Sławomir Mentzen nie ukrywa, że jedną z podstawowych zmian, jakie by wprowadził, dotyczą podatków. Przedstawił już w swoich mediach społecznościowych wstępne propozycje zmian. Zapytany przez Kamila Szewczyka, czy chciałby zostać ministrem finansów, odpowiedział bez wahania.
- To jest moje marzenie, Nie o tym mówiłem, ze miejscem, gdzie czułbym się najbardziej komfortowo, gdzie byłbym najbardziej kompetentny, to Ministerstwo Finansów – powiedział Sławomir Mentzen w „Wieczornym Expressie”.

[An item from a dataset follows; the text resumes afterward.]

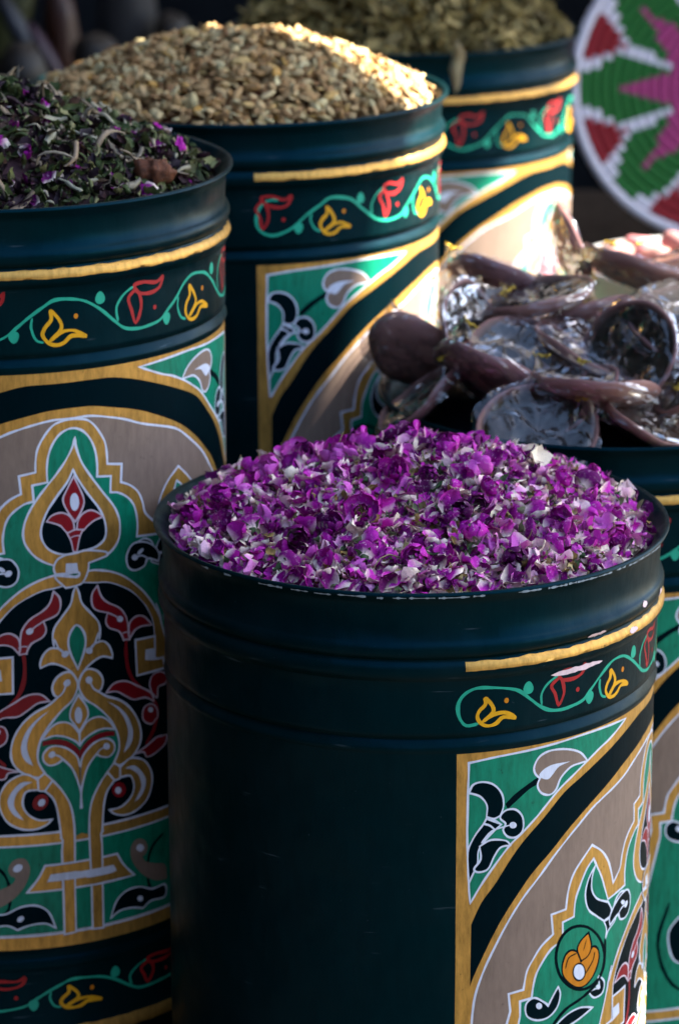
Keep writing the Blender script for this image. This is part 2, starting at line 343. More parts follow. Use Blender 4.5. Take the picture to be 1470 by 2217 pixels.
class Motif:
    """flat shapes in (u, v) millimetres, wrapped on the drum as thin coats of paint"""
    def __init__(s): s.v = []; s.f = []; s.mi = []; s.mats = []
    def mat(s, m):
        if m not in s.mats: s.mats.append(m)
        return s.mats.index(m)
    def fill(s, pts, m, off):
        if len(pts) < 3: return
        b = len(s.v); s.v += [(p.x, p.y, off) for p in pts]
        tris = tessellate_polygon([[Vector((p.x, p.y, 0)) for p in pts]])
        for t in tris: s.f.append(tuple(b + i for i in t)); s.mi.append(s.mat(m))
    def stroke(s, pts, w, m, off, closed, seed=0):
        n = len(pts); b = len(s.v)
        if n < 2: return
        for i, p in enumerate(pts):
            a = pts[i - 1] if closed or i else p; c = pts[(i + 1) % n] if closed or i < n - 1 else p
            d1 = (p - a); d2 = (c - p)
            d1 = d1.normalized() if d1.length > 1e-6 else d2.normalized(); d2 = d2.normalized() if d2.length > 1e-6 else d1
            n1 = Vector((-d1.y, d1.x)); n2 = Vector((-d2.y, d2.x)); mt = n1 + n2
            mt = n1 if mt.length < .3 else mt.normalized()
            k = 1 / max(.55, mt.dot(n1))
            ww = w * .44 * k * (1 + .42 * noise.noise((p.x * .11 + seed, p.y * .11, seed * .7)))
            if not closed and i in (0, n - 1): ww *= .55
            o = off + (.0012 if i % 2 else 0.)
            s.v.append((p.x + mt.x * ww, p.y + mt.y * ww, o)); s.v.append((p.x - mt.x * ww, p.y - mt.y * ww, o))
        for i in range(n if closed else n - 1):
            j = (i + 1) % n
            s.f.append((b + 2 * i, b + 2 * i + 1, b + 2 * j + 1, b + 2 * j)); s.mi.append(s.mat(m))
    def build(s, name, parent=None, base_r=R):
        bm = bmesh.new(); vs = [bm.verts.new(c) for c in s.v]
        for f, mi in zip(s.f, s.mi):
            try: fc = bm.faces.new([vs[i] for i in f]); fc.material_index = mi
            except ValueError: pass
        us = [c[0] for c in s.v]; du = DA * base_r * 1000
        for k in range(math.ceil(min(us) / du), math.floor(max(us) / du) + 1):
            bmesh.ops.bisect_plane(bm, geom=bm.verts[:] + bm.edges[:] + bm.faces[:], dist=1e-5, plane_co=(k * du, 0, 0), plane_no=(1, 0, 0))
        nr = {}
        for v in bm.verts:
            u, y, o = v.co; t = u / (base_r * 1000)
            # facets of the drum are chords: stay parallel to them
            k = math.floor(t / DA + 1e-6); a0 = k * DA; x = min(max((t - a0) / DA, 0), 1)
            r = base_r + o / 1000
            p = Vector((math.sin(a0), -math.cos(a0))).lerp(Vector((math.sin(a0 + DA), -math.cos(a0 + DA))), x) * r
            v.co = (p.x, p.y, -y / 1000)
        bmesh.ops.recalc_face_normals(bm, faces=bm.faces)
        for f in bm.faces:
            c = f.calc_center_median()
            f.smooth = True
            if f.normal.x * c.x + f.normal.y * c.y < 0: f.normal_flip()
        me = bpy.data.meshes.new(name); bm.to_mesh(me); bm.free()
        for m in s.mats: me.materials.append(MATS[m])
        ns = []
        for v in me.vertices:
            q = Vector((v.co.x, v.co.y, 0)).normalized(); ns.append(tuple(q))
        me.normals_split_custom_set_from_vertices(ns)
        return me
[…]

Polityk nie ukrywa, że chciałby wprowadzić radykalne zmiany kadrowe w resorcie finansów.
- Bardzo chciałbym, podobnie jak Elon Musk w Tweettrze, wejść z tym zlewem do siedziby Ministerstwa Finansów na Świętokrzyskiej, następnie zwolnić całe kierownictwo tego Ministerstwa – oznajmił.
Sławomir Mentzen ma już nawet gotową ekipę, która pomogłaby mu w realizacji wszystkich zmian w podatkach.
- Wziąłbym swoich zaufanych doradców, ludzi, którzy się na tym znają, którzy wierzą bardzo głęboko, podobnie jak ja, że podatki powinny być niskie i proste. Mam głębokie przekonanie, że obecni pracownicy Ministerstwa Finansów razem z całą czapą, która jest tam na górze, wierzy raczej w wysokie i skomplikowane podatki, co widać z roku na rok. Ja wierzę w niskie i proste podatki – mówił w „Wieczornym Expressie”.
- Jestem przekonany, że trzeba zrobić bardzo dużo porządków w Ministerstwie Finansów i czuję, że to jest taka moja życiowa misja. […] Mam już gotową ekipę, która aż rwie się do tego, żeby zrobić porządek z polskimi podatkami – dodał.